De Vries’ attempt to hide the truth was echoed by Crocker, who spoke in
a video recording. “Cuito Cuanavale is exaggerated in its significance,”
the former U.S. official said. “Fidel Castro very cleverly orchestrated
the Cuito Cuanavale ‘victory’ narrative to give cover to, and pave the
way for, what Castro really wanted — Cuban withdrawal from Africa.”
Col. Nelson Gonçalves, Angolan defense attaché at their embassy in
London, intervened from the floor to answer de Vries. He quoted from the
minutes of a South African cabinet meeting in which the government
bemoans its failure to take Cuito Cuanavale.
“Cuito Cuanavale was not an isolated action,” Cuban Ambassador Vicente
said.
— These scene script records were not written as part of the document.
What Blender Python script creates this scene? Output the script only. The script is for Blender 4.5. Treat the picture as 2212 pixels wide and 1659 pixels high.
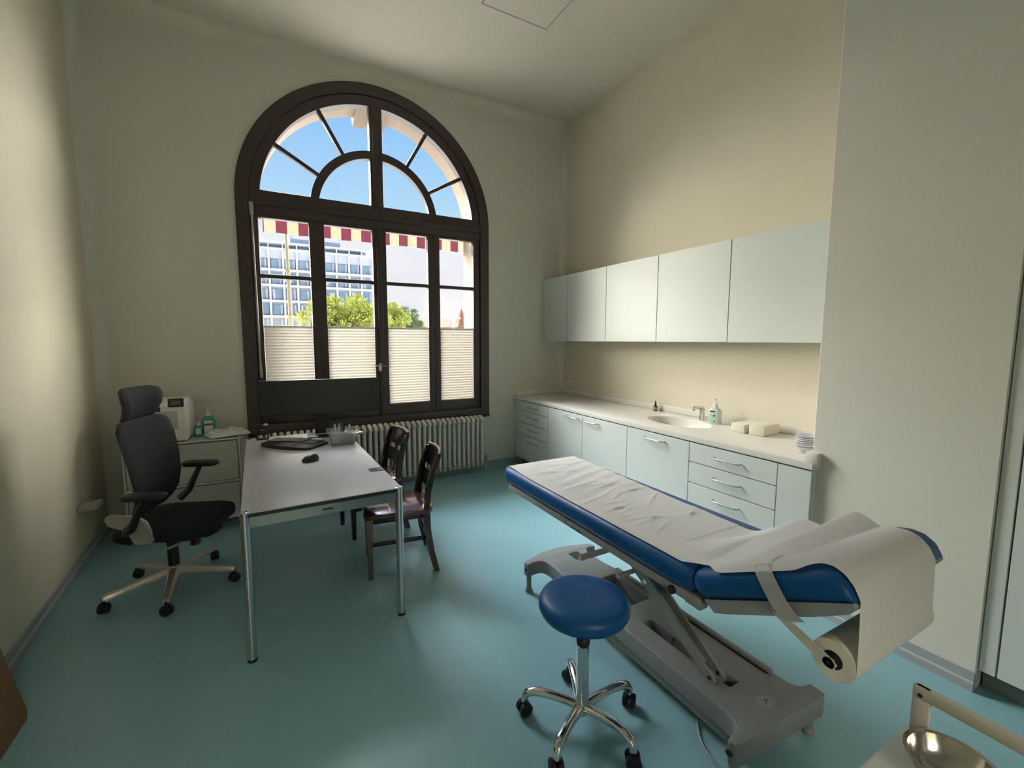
import bpy, bmesh, math, random
from mathutils import Vector, Matrix, Euler
random.seed(7)
PI = math.pi
scn = bpy.context.scene
for o in list(bpy.data.objects): bpy.data.objects.remove(o)
COL = scn.collection

# ------------------------------------------------------------------ camera
YAW, PIT, ROL, FPX, CAMH = 0.49942, -0.10016, 0.00241, 949.46, 1.58
_f = Vector((math.sin(YAW)*math.cos(PIT), math.cos(YAW)*math.cos(PIT), math.sin(PIT)))
_r = Vector((math.cos(YAW), -math.sin(YAW), 0)); _u = _r.cross(_f)
_r2 = _r*math.cos(ROL)+_u*math.sin(ROL); _u2 = -_r*math.sin(ROL)+_u*math.cos(ROL)
cd = bpy.data.cameras.new('camera'); cam = bpy.data.objects.new('camera', cd); COL.objects.link(cam)
m3 = Matrix((_r2, _u2, -_f)).transposed()
cam.matrix_world = Matrix.Translation((0, 0, CAMH)) @ m3.to_4x4()
cd.sensor_width = 36.0; cd.lens = FPX/2212*36.0; cd.clip_start = 0.05; cd.clip_end = 500
scn.camera = cam
scn.view_settings.view_transform = 'Standard'; scn.view_settings.look = 'None'
scn.view_settings.gamma = 1.0; scn.view_settings.use_curve_mapping = False
scn.view_settings.exposure = 0.32

# ------------------------------------------------------------------ sky
W = bpy.data.worlds.new('sky'); scn.world = W; W.use_nodes = True
nt = W.node_tree; nt.nodes.clear(); N = nt.nodes.new; Lk = nt.links.new
def math_node(tree, op, a, b=None, clamp=False):
    n = tree.nodes.new('ShaderNodeMath'); n.operation = op; n.use_clamp = clamp
    for i, v in enumerate((a, b)):
        if v is None: continue
        if isinstance(v, (int, float)): n.inputs[i].default_value = v
        else: tree.links.new(v, n.inputs[i])
    return n.outputs[0]
tc = N('ShaderNodeTexCoord'); sep = N('ShaderNodeSeparateXYZ'); Lk(tc.outputs['Generated'], sep.inputs[0])
ramp = N('ShaderNodeValToRGB'); Lk(sep.outputs['Z'], ramp.inputs[0])
cr = ramp.color_ramp
cr.elements[0].position = 0.0; cr.elements[0].color = (.92, .93, .97, 1)
cr.elements[1].position = 0.60; cr.elements[1].color = (.16, .38, .86, 1)
for p, c in ((.10, (.86, .88, .93, 1)), (.19, (.88, .93, 1.0, 1)), (.25, (.50, .78, 1.0, 1)), (.42, (.28, .58, 1.0, 1))):
    e = cr.elements.new(p); e.color = c
# soft clouds low in the sky
mp = N('ShaderNodeMapping'); mp.inputs['Scale'].default_value = (3, 3, 9); Lk(tc.outputs['Generated'], mp.inputs[0])
nz = N('ShaderNodeTexNoise'); nz.inputs['Scale'].default_value = 2.2; nz.inputs['Detail'].default_value = 5; Lk(mp.outputs[0], nz.inputs[0])
nr = N('ShaderNodeValToRGB'); Lk(nz.outputs[0], nr.inputs[0])
nr.color_ramp.elements[0].position = .42; nr.color_ramp.elements[0].color = (.90, .90, .97, 1)
nr.color_ramp.elements[1].position = .6; nr.color_ramp.elements[1].color = (1.0, 1.0, 1.02, 1)
lowmask = N('ShaderNodeMapRange'); lowmask.inputs[1].default_value = .24; lowmask.inputs[2].default_value = .14; Lk(sep.outputs['Z'], lowmask.inputs[0])
mx = N('ShaderNodeMix'); mx.data_type = 'RGBA'; Lk(lowmask.outputs[0], mx.inputs[0]); Lk(ramp.outputs[0], mx.inputs[6]); Lk(nr.outputs[0], mx.inputs[7])
bg1 = N('ShaderNodeBackground'); bg1.inputs[1].default_value = 0.84; Lk(mx.outputs[2], bg1.inputs[0])
# added bright sky lobes beside and above the view, unseen, to light the room
FILL_LOBES = [((-.56, .76, .38), .900, .985, 35.0, (1.0, .93, .80)), ((.86, .46, .36), .915, .985, 35.0, (1.0, .95, .85)), ((-.25, .66, .70), .920, .985, 62.0, (.93, .96, 1.0))]
last = bg1.outputs[0]
for d_, lo_, hi_, st_, co_ in FILL_LOBES:
    dn = N('ShaderNodeVectorMath'); dn.operation = 'DOT_PRODUCT'; dn.inputs[1].default_value = Vector(d_).normalized(); Lk(tc.outputs['Generated'], dn.inputs[0])
    gl = N('ShaderNodeMapRange'); gl.interpolation_type = 'SMOOTHSTEP'; gl.inputs[1].default_value = lo_; gl.inputs[2].default_value = hi_; Lk(dn.outputs['Value'], gl.inputs[0])
    gs = math_node(nt, 'MULTIPLY', gl.outputs[0], st_)
    bg2 = N('ShaderNodeBackground'); bg2.inputs[0].default_value = (*co_, 1); Lk(gs, bg2.inputs[1])
    ad = N('ShaderNodeAddShader'); Lk(last, ad.inputs[0]); Lk(bg2.outputs[0], ad.inputs[1]); last = ad.outputs[0]
wo = N('ShaderNodeOutputWorld'); Lk(ad.outputs[0], wo.inputs[0])

# sun, from the right and behind the facade: it lights the square outside, never enters the room
sd = bpy.data.lights.new('sun', 'SUN'); sd.energy = 2.0; sd.angle = math.radians(1.0); sd.color = (1, .93, .80)
sun = bpy.data.objects.new('sun', sd); COL.objects.link(sun)
sun.rotation_euler = Vector((-.62, .42, -.66)).to_track_quat('-Z', 'Y').to_euler()

def area(name, loc, direction, sx, sy, power, color):
    l = bpy.data.lights.new(name, 'AREA'); l.shape = 'RECTANGLE'; l.size = sx; l.size_y = sy; l.energy = power; l.color = color
    o = bpy.data.objects.new(name, l); COL.objects.link(o); o.location = loc
    o.rotation_euler = Vector(direction).to_track_quat('-Z', 'Z').to_euler(); return o
# added fill lamp, unseen, beyond the doorway behind the camera
fill_lamp = area('fill_lamp', (.3, -2.9, 2.75), (0, .8, -.45), 1.4, .6, 120, (1, .90, .74))
# daylight portal in the window opening (no light of its own, only guides sampling)
pl = area('window_portal', (1.04, 5.14, 2.4), (0, -1, 0), 2.3, 3.6, 1, (1, 1, 1)); pl.data.cycles.is_portal = True

# ------------------------------------------------------------------ materials
def mat(name, col, rough=.5, metal=0.0, spec=.5, noise=0.0, nscale=8.0, bump=0.0, bscale=60.0, coat=0.0, emit=None, trans=0.0, alpha=1.0, sheen=0.0):
    m = bpy.data.materials.new(name); m.use_nodes = True; t = m.node_tree
    b = t.nodes['Principled BSDF']
    b.inputs['Base Color'].default_value = (*col, 1); b.inputs['Roughness'].default_value = rough
    b.inputs['Metallic'].default_value = metal; b.inputs['Specular IOR Level'].default_value = spec
    b.inputs['Coat Weight'].default_value = coat; b.inputs['Transmission Weight'].default_value = trans
    b.inputs['Alpha'].default_value = alpha; b.inputs['Sheen Weight'].default_value = sheen
    c = t.nodes.new('ShaderNodeTexCoord')
    if noise:
        n = t.nodes.new('ShaderNodeTexNoise'); n.inputs['Scale'].default_value = nscale; n.inputs['Detail'].default_value = 4
        t.links.new(c.outputs['Object'], n.inputs[0])
        x = t.nodes.new('ShaderNodeMix'); x.data_type = 'RGBA'
        x.inputs[6].default_value = (*[v*(1-noise) for v in col], 1); x.inputs[7].default_value = (*[min(1, v*(1+noise)) for v in col], 1)
        t.links.new(n.outputs[0], x.inputs[0]); t.links.new(x.outputs[2], b.inputs['Base Color'])
    if bump:
        n = t.nodes.new('ShaderNodeTexNoise'); n.inputs['Scale'].default_value = bscale; n.inputs['Detail'].default_value = 3
        t.links.new(c.outputs['Object'], n.inputs[0])
        bp = t.nodes.new('ShaderNodeBump'); bp.inputs['Strength'].default_value = bump; bp.inputs['Distance'].default_value = .01
        t.links.new(n.outputs[0], bp.inputs['Height']); t.links.new(bp.outputs[0], b.inputs['Normal'])
    return m
def wood(name, c1, c2, rough=.35, scale=(1, 1, 12), coat=.3):
    m = mat(name, c1, rough, coat=coat); t = m.node_tree; b = t.nodes['Principled BSDF']
    c = t.nodes.new('ShaderNodeTexCoord'); mp = t.nodes.new('ShaderNodeMapping'); mp.inputs['Scale'].default_value = scale
    t.links.new(c.outputs['Object'], mp.inputs[0])
    n = t.nodes.new('ShaderNodeTexNoise'); n.inputs['Scale'].default_value = 6; n.inputs['Detail'].default_value = 8; t.links.new(mp.outputs[0], n.inputs[0])
    x = t.nodes.new('ShaderNodeMix'); x.data_type = 'RGBA'; x.inputs[6].default_value = (*c1, 1); x.inputs[7].default_value = (*c2, 1)
    t.links.new(n.outputs[0], x.inputs[0]); t.links.new(x.outputs[2], b.inputs['Base Color']); return m
def translucent(name, col, tcol, f=.5, glossy=False):
    m = bpy.data.materials.new(name); m.use_nodes = True; t = m.node_tree; t.nodes.clear()
    d = t.nodes.new('ShaderNodeBsdfDiffuse'); d.inputs[0].default_value = (*col, 1)
    s = t.nodes.new('ShaderNodeBsdfTranslucent'); s.inputs[0].default_value = (*tcol, 1)
    x = t.nodes.new('ShaderNodeMixShader'); x.inputs[0].default_value = f; o = t.nodes.new('ShaderNodeOutputMaterial')
    t.links.new(d.outputs[0], x.inputs[1]); t.links.new(s.outputs[0], x.inputs[2]); t.links.new(x.outputs[0], o.inputs[0]); return m
def thin_glass(name, tint=(1, 1, 1), refl=.06):
    m = bpy.data.materials.new(name); m.use_nodes = True; t = m.node_tree; t.nodes.clear()
    a = t.nodes.new('ShaderNodeBsdfTransparent'); a.inputs[0].default_value = (*tint, 1)
    g = t.nodes.new('ShaderNodeBsdfGlossy'); g.inputs['Roughness'].default_value = .02
    x = t.nodes.new('ShaderNodeMixShader'); x.inputs[0].default_value = refl; o = t.nodes.new('ShaderNodeOutputMaterial')
    t.links.new(a.outputs[0], x.inputs[1]); t.links.new(g.outputs[0], x.inputs[2]); t.links.new(x.outputs[0], o.inputs[0]); return m
M = {}
M['wall'] = mat('wall_paint', (.68, .67, .60), .75, noise=.02, nscale=2, bump=.05, bscale=90)
M['wall_side'] = mat('wall_paint_cream', (.72, .675, .535), .75, noise=.02, nscale=2, bump=.05, bscale=90)
M['wall_white'] = mat('wall_paint_white', (.70, .70, .62), .7, noise=.02, nscale=2)
M['ceiling'] = mat('ceiling_paint', (.70, .67, .57), .8, noise=.02, nscale=2)
M['base'] = mat('skirting_vinyl', (.36, .40, .41), .45)
M['base2'] = mat('skirting_teal', (.24, .38, .38), .45)
M['frame'] = wood('dark_window_wood', (.040, .027, .025), (.058, .039, .037), .42, (2, 2, 10), .08)
M['glass'] = thin_glass('window_glass')
M['blind'] = translucent('pleated_blind_fabric', (.80, .77, .70), (.17, .155, .13), .5)
M['white_plastic'] = mat('white_plastic', (.78, .78, .74), .4)
M['radiator'] = mat('radiator_enamel', (.66, .66, .60), .35)
M['stone'] = mat('beige_stone', (.22, .17, .125), .8, noise=.06, nscale=6, bump=.2)
M['joint'] = mat('stone_joint', (.35, .30, .24), .9)
M['chrome'] = mat('chrome', (.75, .76, .77), .12, metal=1)
M['satin'] = mat('satin_metal', (.55, .58, .58), .3, metal=1)
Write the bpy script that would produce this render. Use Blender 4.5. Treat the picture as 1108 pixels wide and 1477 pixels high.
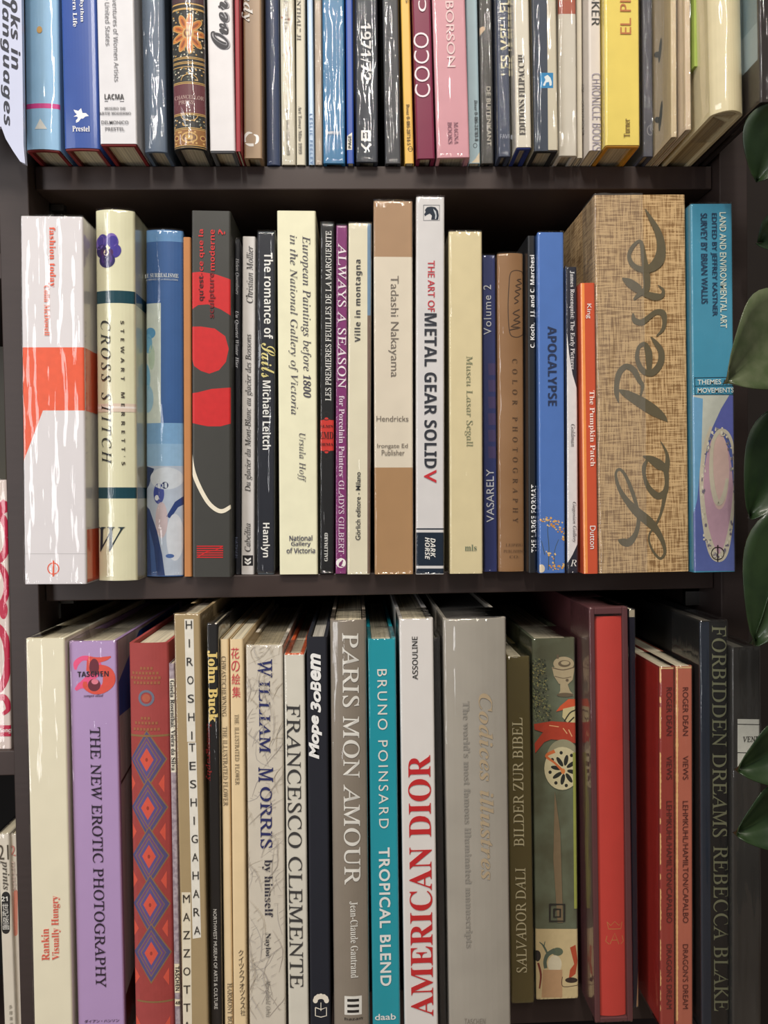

The Cubans had significantly escalated the number of its forces up
to some 50,000 soldiers in preparation for decisive confrontations: the
defensive battle of Cuito Cuanavale and an offensive in southwest Angola.
“In Cuito Cuanavale the South Africans really broke their teeth,”
Vicente said, quoting from a Dec. 5, 1988, speech by Cuban President
Fidel Castro. “And it all came about with a minimum of casualties for
the Angolan and Cuban forces,” Castro said.
“The Cuban-Angolan strategy wasn’t simply to stop the enemy at Cuito
Cuanavale, but to gather enough forces and equipment … to strike hard at
them on terrain that we, and not the enemy, had chosen,” Castro said.
“This change in the relationship of forces was what paved the way for
negotiations.”
Vicente explained how the threat to Cuito Cuanavale had arisen because
of a disastrous offensive launched by the People’s Armed Forces for the
Liberation of Angola (FAPLA) and their Soviet advisers against Mavinga,
a town in southeastern Angola, in mid-1987. This was a stronghold of the
National Union for the Total Independence of Angola (UNITA), a
counterrevolutionary opponent of the People’s Movement for the
Liberation of Angola (MPLA) government and ally of the apartheid rulers
and Washington.
The Cuban leadership “expressed its concern” with the Soviet’s proposed
offensive, Vicente said. Mavinga presented a logistical nightmare to get
supplies to their troops, and it would inevitably provoke a South
African intervention. Cuba refused to participate.
The inevitable South African response — with troops and aircraft —
inflicted heavy casualties on the Angolan forces, who fought
courageously but were decimated, Vicente said. They retreated to Cuito
Cuanavale.
Cuba’s role decisive
“Cuito Cuanavale was going to fall if Cuba didn’t intervene,” Piero
Gleijeses said by video. Gleijeses is author of two books — Conflicting
Missions and Visions of Freedom — that describe the roles of Cuba, South
Africa, Washington and Moscow during this struggle for African freedom.
Cuba’s revolutionary leadership decided to commit armed forces in
support of Angola out of internationalist solidarity, and did so in the
face of Soviet opposition, Gleijeses said. Throughout the campaign,
Fidel Castro and the Cuban high command were at loggerheads with Moscow
and the Soviet military leaders over the politics of the war, its
international context and how to conduct it militarily.
The scope of Cuba’s commitment of troops, planes and armaments was
decisive — and on a scale that the Cuban leaders later said could have
exposed the revolution to attack.
In addition to the formal conference proceedings, the Cuban government
prepared an attractive photo display on the struggle.
Pathfinder Books was invited to have a stand. Copies of Gleijeses’ books
were among the £105-worth ($150) of literature participants got. Other
books sold included Cuba and Angola: Fighting for Africa’s Freedom and
Our Own and Cuba and Angola: The War for Freedom by Harry Villegas.